--- START OF Data shown ---
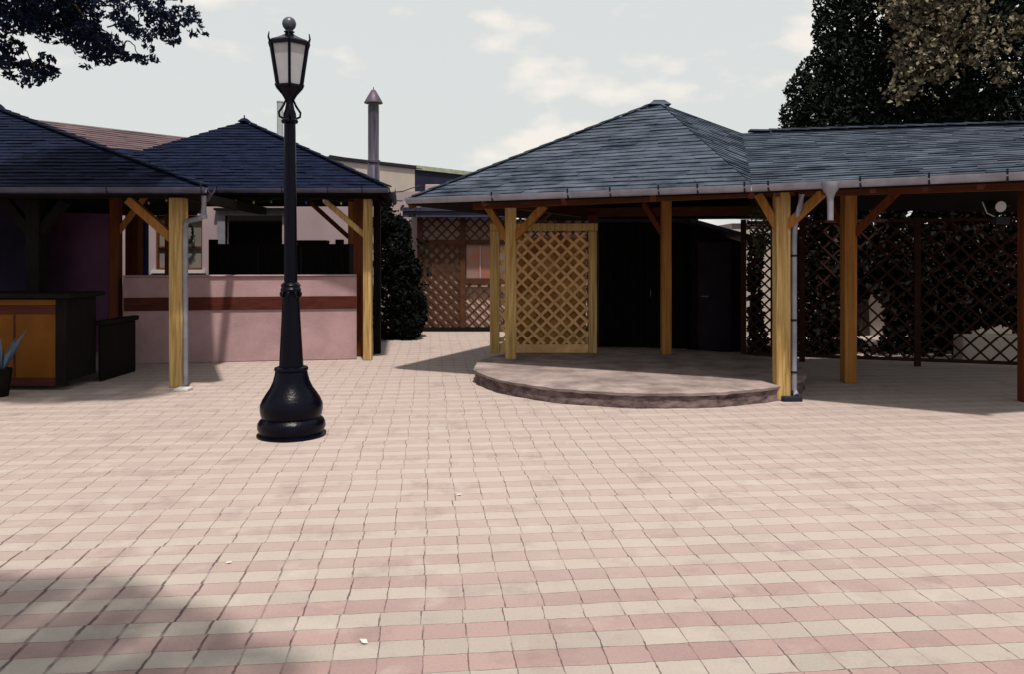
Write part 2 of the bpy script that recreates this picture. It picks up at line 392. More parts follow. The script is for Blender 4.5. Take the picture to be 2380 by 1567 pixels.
# downpipe beside the front post
m = MB(); bx_ = gx(1845, 9.5)
m.tube([(bx_+.02, 9.3, 2.46),(bx_+.02,9.35,2.3),(bx_+.005,9.48,2.12),(bx_,9.5,1.9),(bx_,9.5,.12),(bx_+.01,9.44,.065)], .036, 12)
dp = m.build('downpipe', GUT, pav, smooth=True)
for z in (1.72, .95, .32):
    m = MB(); m.lathe((bx_,9.5,z), [(.034,0),(.041,.002),(.041,.026),(.034,.028)], 14); m.build('pipe_clip', BKT, dp)
m = MB(); m.box(dX-.03, dY-.16, 0, dX+.2, dY+.06, .06); m.build('post_shoe', BKT, pav, bevel=.01)

# ------------------------------------------------------------------ WING (covered walkway) to the right
wing = thing('covered_walkway', 'covered walkway with a long low blue-grey shingled roof at the right of the yard', 'walkway roof', (5.5, 10, 0))
BK0 = Vector((MR.x, MR.y, EH)); BK1 = Vector((10.5, 13.4, EH)); R1b = Vector((9.9, 10.4, R1.z)); P2b = P2
m = MB(); shingles(m, P1, P2, R1, R0, 26); shingles(m, BK1, BK0, R0, R1b, 16); shingles(m, P2, P2+Vector((2.2,.6,0)), R1b, R1, 20)
wr = m.build('roof', SHG, wing)
m = MB(); soffit(m, [[P1,P2,R1,R0],[R0,R1b,BK1,BK0]]); m.build('soffit', SOF, wing)
m = MB(); ridgecap(m, R0+Vector((.1,0,.0)), R1, .2); m.build('ridge_cap', SHG, wr)
gw = gutter(wing, P1+Vector((.02,0,0)), P2, ticks=(.06,.37,.58,.8))
hp = lerp(P1,P2,.255)
m = MB(); m.lathe((hp.x+.03,hp.y-.07,0), [(.032,2.12),(.034,2.36),(.05,2.41),(.085,2.46),(.10,2.52),(.10,2.54)][0:6], 16)
m.build('downspout', GUT, gw, smooth=True)
eX, eY = gx(1972, 10.84), 10.84
post(wing, eX, eY, 0, 2.62, .17, WO, [(.55,-.25,2.0),(-.14,.35,2.08)], WB)
post(wing, gx(2384, 9.4), 9.4, 0, 2.6, .13, WB, [(.4,-.2,2.05)], WB)
m = MB(); m.beam((dX+.17,dY-.09,PH+.0),(gx(2420,8.4),8.4,PH+.0),.10,.14); m.build('eave_beam', WBH, wing)
m = MB(); m.beam((eX-.5,eY+.2,2.66),(gx(2372,9.4)+.3,9.25,2.66),.12,.14); m.build('eave_beam', WBH, wing)
for k in range(6):
    a = lerp(P1,P2,.1+k*.16); b = lerp(R0,R1,.1+k*.16)
    m = MB(); m.beam(a+Vector((0,.08,-.1)), b+Vector((0,0,-.1)), .06, .09); m.build('rafter', WBH, wing)
# floodlight on the far right post
fl = thing('floodlight', 'round spotlight with a small control box hung on the far right post', 'spotlight', px(2330, 480, 9.2))
c = px(2318, 478, 9.15)
m = MB(); m.beam(px(2348,478,9.38), c+Vector((.07,.06,0)), .02,.02); m.build('bracket', BKT, fl)
m = MB(); m.tube([c+Vector((0,.16,.03)), c+Vector((0,.02,0)), c+Vector((0,-.06,-.01))], .045, 16, .075); m.build('housing', WD, fl, smooth=True)
m = MB(); m.tube([c+Vector((0,-.061,-.01)), c+Vector((0,-.068,-.011))], .062, 20); m.build('lens', GLS, fl)
m = MB(); m.box(c.x-.03,c.y-.03,c.z-.21,c.x+.13,c.y+.06,c.z-.12); m.build('control_box', BKT, fl, bevel=.008)
m = MB(); m.tube([c+Vector((-.16,.02,.05)),c+Vector((-.12,0,-.08)),c+Vector((0,.02,-.13)),c+Vector((.1,.04,-.12))], .006, 6); m.build('cable', GRY, fl)

# ------------------------------------------------------------------ ROUND STAGE
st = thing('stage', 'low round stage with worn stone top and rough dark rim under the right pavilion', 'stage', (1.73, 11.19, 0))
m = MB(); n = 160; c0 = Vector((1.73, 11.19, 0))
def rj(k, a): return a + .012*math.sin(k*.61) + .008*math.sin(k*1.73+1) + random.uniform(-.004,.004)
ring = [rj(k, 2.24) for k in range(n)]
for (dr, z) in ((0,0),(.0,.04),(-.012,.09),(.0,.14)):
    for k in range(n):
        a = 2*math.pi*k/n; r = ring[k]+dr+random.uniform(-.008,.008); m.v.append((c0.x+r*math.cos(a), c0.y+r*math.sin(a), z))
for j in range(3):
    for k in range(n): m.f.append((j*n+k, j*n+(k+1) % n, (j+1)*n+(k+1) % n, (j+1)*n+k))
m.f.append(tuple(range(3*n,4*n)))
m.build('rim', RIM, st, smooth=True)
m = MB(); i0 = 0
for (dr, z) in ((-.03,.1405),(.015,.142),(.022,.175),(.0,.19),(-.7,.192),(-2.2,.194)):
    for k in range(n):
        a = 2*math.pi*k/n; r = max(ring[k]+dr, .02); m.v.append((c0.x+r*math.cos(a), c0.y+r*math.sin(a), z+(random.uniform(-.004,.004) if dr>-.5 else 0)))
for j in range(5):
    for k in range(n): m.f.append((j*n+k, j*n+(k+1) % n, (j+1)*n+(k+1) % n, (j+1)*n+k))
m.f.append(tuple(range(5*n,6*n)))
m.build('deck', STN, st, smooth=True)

# ------------------------------------------------------------------ lattice helper
def lattice(mb, o, ux, w, h, sp, bw, th, jit=0.0):
    "diagonal slats, two layers; o = lower-left corner, ux = horizontal unit vector"
    o = Vector(o); ux = Vector(ux).normalized(); uz = Vector((0,0,1)); nn = ux.cross(uz).normalized()
    for lay, sg in ((0,1),(1,-1)):
        t = -h if sg == 1 else 0
        lo, hi = (-h, w) if sg == 1 else (0, w+h)
        k = lo + sp*.5
        while k < hi:
            kk = k + random.uniform(-jit, jit)
            if sg == 1: s0, s1 = max(0,-kk), min(h, w-kk); A = (kk+s0, s0); B = (kk+s1, s1)
            else: s0, s1 = max(0, kk-w), min(h, kk); A = (kk-s0, s0); B = (kk-s1, s1)
            if s1 - s0 > .03:
                a = o+ux*A[0]+uz*A[1]+nn*(lay*th); b = o+ux*B[0]+uz*B[1]+nn*(lay*th)
                mb.beam(a, b, th*.95, bw, up=(ux*(-sg)+uz))
            k += sp

# ------------------------------------------------------------------ trellis arch screen with tan lattice
sc = thing('trellis_screen', 'yellow framed trellis screen with tan lattice over an orange board behind the stage', 'trellis', (.55, 12.6, .19))
D = 12.62; x0, x1 = gx(1150, D), gx(1377, D); zt = gz(536, D)
pf = MB(); pf.box(x0-.075, D-.075, .19, x0+.075, D+.075, zt); pf.build('frame_post', WY, sc, bevel=.01)
pf = MB(); pf.box(x1-.065, D-.065, .19, x1+.065, D+.065, zt-.003); pf.build('frame_post', WY, sc, bevel=.01)
pf = MB(); pf.box(x0-.075, D-.072, zt+.002, x1+.075, D+.072, zt+.12); pf.build('top_rail', WY, sc, bevel=.01)
pf = MB(); pf.box(x0+.078, D-.03, .195, x1-.068, D+.03, .33); pf.build('bottom_rail', LTY, sc)
pf = MB(); lattice(pf, (x0+.08, D-.02, .33), (1,0,0), x1-x0-.15, zt-.36, .205, .045, .012, .012); pf.build('lattice', LTY, sc)
pf = MB(); pf.box(x0+.30, D+.05, .32, x1-.10, D+.066, zt-.1); pf.build('backing_board', ORB, sc)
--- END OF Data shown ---
What you need to do -
Pull out all lines of the data with the string "True".

Response to this exercise -
dp = m.build('downpipe', GUT, pav, smooth=True)
m.build('downspout', GUT, gw, smooth=True)
m = MB(); m.tube([c+Vector((0,.16,.03)), c+Vector((0,.02,0)), c+Vector((0,-.06,-.01))], .045, 16, .075); m.build('housing', WD, fl, smooth=True)
m.build('rim', RIM, st, smooth=True)
m.build('deck', STN, st, smooth=True)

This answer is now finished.